Około 70 tys. osób, które pracują lub pracowały w USA lub Kanadzie, będzie mogło uwzględnić ten okres przy ubieganiu się o emeryturę w ZUS.
Polska podpisała wczoraj umowy o zabezpieczeniu społecznym z USA i Kanadą. Wejdą w życie w II połowie tego roku po zakończeniu procedur ratyfikacyjnych. Ich podpisania od dawna domagali się przedstawiciele Polonii i ich najbliżsi w kraju. Ministerstwo Pracy i Polityki Społecznej szacuje, że na umowach skorzysta około 70 tys. Polaków.
- Trudne, dotyczące skomplikowanych procedur w obu krajach negocjacje trwały trzy lata - poinformowała wczoraj po podpisaniu umów Jolanta Fedak, minister pracy i polityki społecznej.

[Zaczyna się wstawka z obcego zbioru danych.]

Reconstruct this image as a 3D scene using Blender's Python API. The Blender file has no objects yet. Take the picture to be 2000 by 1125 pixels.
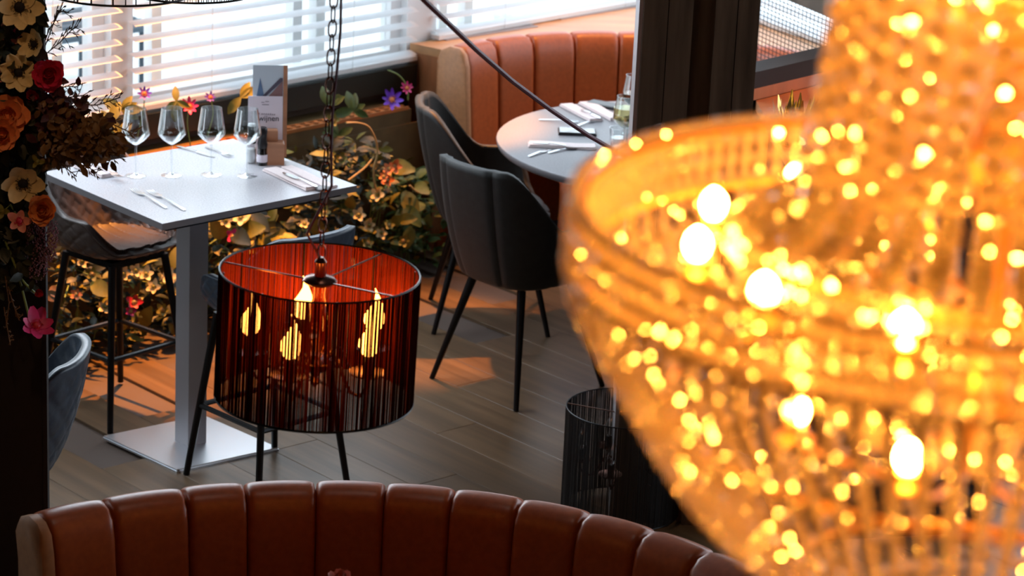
import bpy, math, random
from mathutils import Vector as V, Matrix
random.seed(11)
PI = math.pi
col = bpy.context.scene.collection
sc = bpy.context.scene
# ---------------------------------------------------------------- camera
F = 5200.0; TH = math.radians(17.38); RO = math.radians(2.65); HC = 3.3
cf = V((0, math.cos(TH), -math.sin(TH))); r0 = V((1, 0, 0)); u0 = r0.cross(cf)
cr = r0 * math.cos(RO) + u0 * math.sin(RO); cu = -r0 * math.sin(RO) + u0 * math.cos(RO)
CAM = V((0, 0, HC))
cam = bpy.data.cameras.new('camera'); co = bpy.data.objects.new('camera', cam); col.objects.link(co)
co.matrix_world = Matrix((( cr.x, cu.x, -cf.x, 0), (cr.y, cu.y, -cf.y, 0), (cr.z, cu.z, -cf.z, HC), (0, 0, 0, 1)))
cam.sensor_width = 36; cam.lens = F / 2000 * 36; cam.clip_start = .05
cam.dof.use_dof = True; cam.dof.focus_distance = 7.0; cam.dof.aperture_fstop = 6.3
sc.camera = co
# ---------------------------------------------------------------- view, world, lights
sc.view_settings.view_transform = 'Standard'; sc.view_settings.look = 'None'
sc.view_settings.gamma = 1; sc.view_settings.exposure = 0.0
sc.view_settings.use_curve_mapping = False
w = bpy.data.worlds.new('overcast_sky'); sc.world = w; w.use_nodes = True
w.node_tree.nodes['Background'].inputs[0].default_value = (.80, .90, 1.0, 1)
w.node_tree.nodes['Background'].inputs[1].default_value = 3.0

def light(kind, name, loc, energy, color, size=.1, target=None, sizey=None, angle=None, blend=.5):
    l = bpy.data.lights.new(name, kind); l.energy = energy; l.color = color
    if kind == 'AREA':
        l.shape = 'RECTANGLE'; l.size = size; l.size_y = sizey or size
    elif kind == 'SPOT':
        l.shadow_soft_size = size; l.spot_size = math.radians(angle); l.spot_blend = blend
    else: l.shadow_soft_size = size
    o = bpy.data.objects.new(name, l); col.objects.link(o); o.location = loc
    if target is not None:
        o.rotation_euler = (V(target) - V(loc)).to_track_quat('-Z', 'Y').to_euler()
    return o
W0 = V((-.459, 11.206, 0)); WA = math.radians(48); WD = V((math.cos(WA), math.sin(WA), 0)); WN = V((WD.y, -WD.x, 0))
C1 = V((.73, 12.53, 0)); WE = V((.54, -.84, 0)).normalized(); WM = V((WE.y, -WE.x, 0))
def wl(t, z=0, off=0): return W0 + WD * t + WN * off + V((0, 0, z))
DAY = (.80, .90, 1.0)
# daylight of the upper windows
p = wl(-2.0, 2.55, .12); light('AREA', 'daylight_window_one', p, 100, DAY, 3.4, p + WN * 1 + V((0, 0, -.25)), 1.3)
p = C1 + WE * 1.6 + WM * .2 + V((0, 0, 2.6)); light('AREA', 'daylight_window_two', p, 7, DAY, 2.4, p + WM + V((0, 0, -.3)), 1.2)
WARM = (1, .34, .05)
light('SPOT', 'warm_ceiling_spot', (-1.05, 10.1, 4.4), 3000, WARM, .05, (-1.42, 9.58, 0), angle=23, blend=.5)
light('SPOT', 'warm_ceiling_spot', (-.15, 11.2, 4.4), 2300, WARM, .05, (-.42, 9.9, 0), angle=17, blend=.6)
light('SPOT', 'warm_ceiling_spot', (.55, 11.75, 4.4), 420, WARM, .06, (.35, 11.35, .9), angle=34, blend=.7)
light('SPOT', 'warm_ceiling_spot', (1.6, 7.9, 4.4), 420, WARM, .06, (1.35, 8.8, 1.25), angle=24, blend=.7)
light('SPOT', 'warm_ceiling_spot', (-1.0, 3.9, 4.4), 55, (1, .55, .25), .06, (-1.15, 6.2, 2.0), angle=30, blend=.6)
light('SPOT', 'fill_downlight', (-.7, 6.2, 4.4), 90, (.95, .92, 1), .08, (-.9, 8.5, 1.0), angle=26, blend=.8)  # unseen frontal fill, added to brighten the menu card and high table
light('SPOT', 'fill_downlight', (.2, 7.6, 4.4), 50, (1, .74, .5), .08, (.1, 7.4, 0), angle=60, blend=.8)
light('SPOT', 'fill_downlight', (-.2, 5.6, 4.4), 14, (1, .85, .7), .08, (-.2, 5.4, 0), angle=60, blend=.8)

def ray(x, y): return cf + cr * ((x - 1000) / F) - cu * ((y - 562.5) / F)
def at_z(x, y, z): d = ray(x, y); return CAM + d * ((z - HC) / d.z)
def dep(x, y, D): return CAM + ray(x, y) * D
def on_plane(x, y, p0, n):
    d = ray(x, y); return CAM + d * ((p0 - CAM).dot(n) / d.dot(n))
def pr(p):
    v = V(p) - CAM; k = v.dot(cf); return (1000 + F * v.dot(cr) / k, 562.5 - F * v.dot(cu) / k, k)

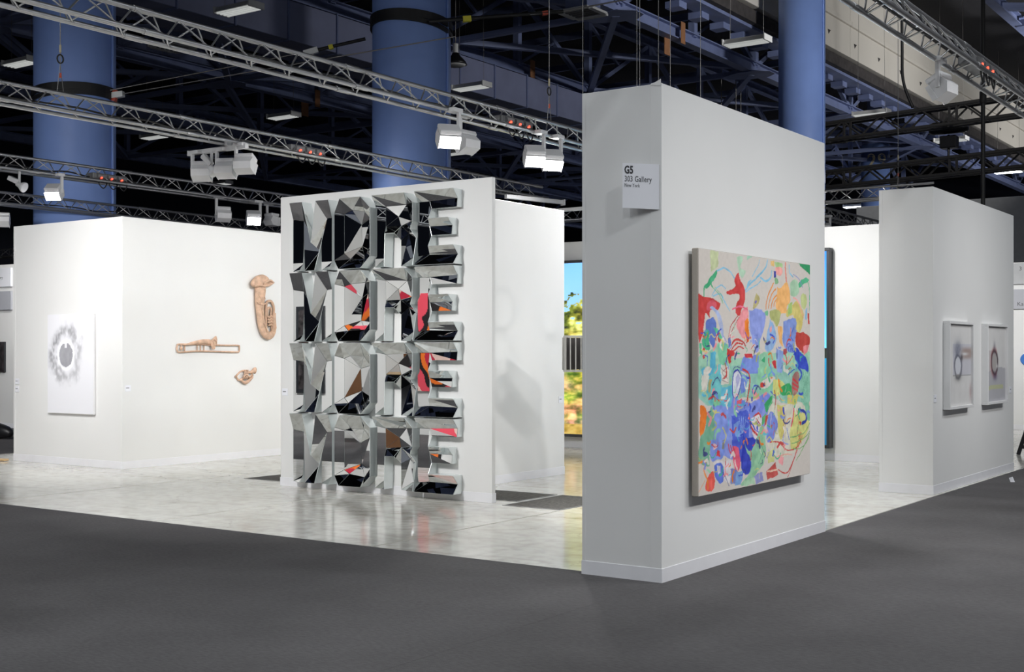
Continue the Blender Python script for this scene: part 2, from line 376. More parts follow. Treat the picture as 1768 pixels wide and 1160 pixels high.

Umowy przewidują, że okresy ubezpieczenia w Polsce i USA lub Kanadzie, które są niezbędne do nabycia prawa do emerytury, będą sumowane. Umowy dadzą więc możliwość uzyskania częściowych emerytur i rent z jednego lub z obu państw osobom pracującym w Polsce i USA lub Kanadzie. Zdaniem Barbary Gross z departamentu koordynacji systemów zabezpieczenia społecznego resortu pracy chodzi o to, aby osoby, które pracowały w obydwu państwach i mimo to nie mają wystarczających okresów ubezpieczenia do przyznania świadczeń w jednym z nich lub obydwu z nich, mogły je uzupełnić. Jeśli więc ktoś przepracował w Polsce na przykład 17 lat, a w USA 8 lat, ZUS wyliczy najpierw emeryturę za 25 lat, a następnie proporcjonalnie określi jej wysokość dla 17 lat. Strona amerykańska postąpi analogicznie.
Do przepracowanego okresu w USA tamtejszy organ rentowy doliczy tyle lat, ile jest potrzebne zgodnie z prawem amerykańskim, żeby nabyć emeryturę. Zostanie ona wyliczona proporcjonalnie za okres tam przepracowany, czyli za osiem lat.
Obecnie instytucje ubezpieczeniowe każdego z tych państw stosują własne przepisy, bo nie ma umowy o przyznaniu i wypłacie świadczeń z ubezpieczenia społecznego.
Po wejściu w życie umów ubezpieczeni będą też mogli złożyć do ZUS wniosek o przeliczenie okresów ubezpieczenia.
- Chodzi o osoby, którym ZUS ustalił prawo do emerytury wyłącznie na podstawie polskich okresów ubezpieczenia, zanim umowy weszły w życie - wyjaśnia Mikołaj Skorupski, rzecznik prasowy ZUS.
Emerytura po złożeniu takiego wniosku zostanie wyliczona na podstawie łączonych okresów ubezpieczenia w dwóch krajach.
Osoby najbliższe Polaka pracującego w USA lub Kanadzie będą też miały zagwarantowane świadczenia pieniężne, np. rentę rodzinną czy inwalidzką.
Obecnie żona i dzieci takiej osoby nie otrzymują przyznanych im zgodnie z prawem amerykańskim lub kanadyjskim świadczeń pieniężnych wynikających z jego zatrudnienia. Przepisy amerykańskie, czy kanadyjskie nie zezwalają na ich transfer do Polski.
Umowy przewidują też, że polska firma delegująca za ocean pracowników nie zapłaci składek do systemu amerykańskiego lub kanadyjskiego.
- Dzięki temu zostanie wyeliminowane podwójne opłacanie składek na ubezpieczenie społeczne - mówi Barbara Gross.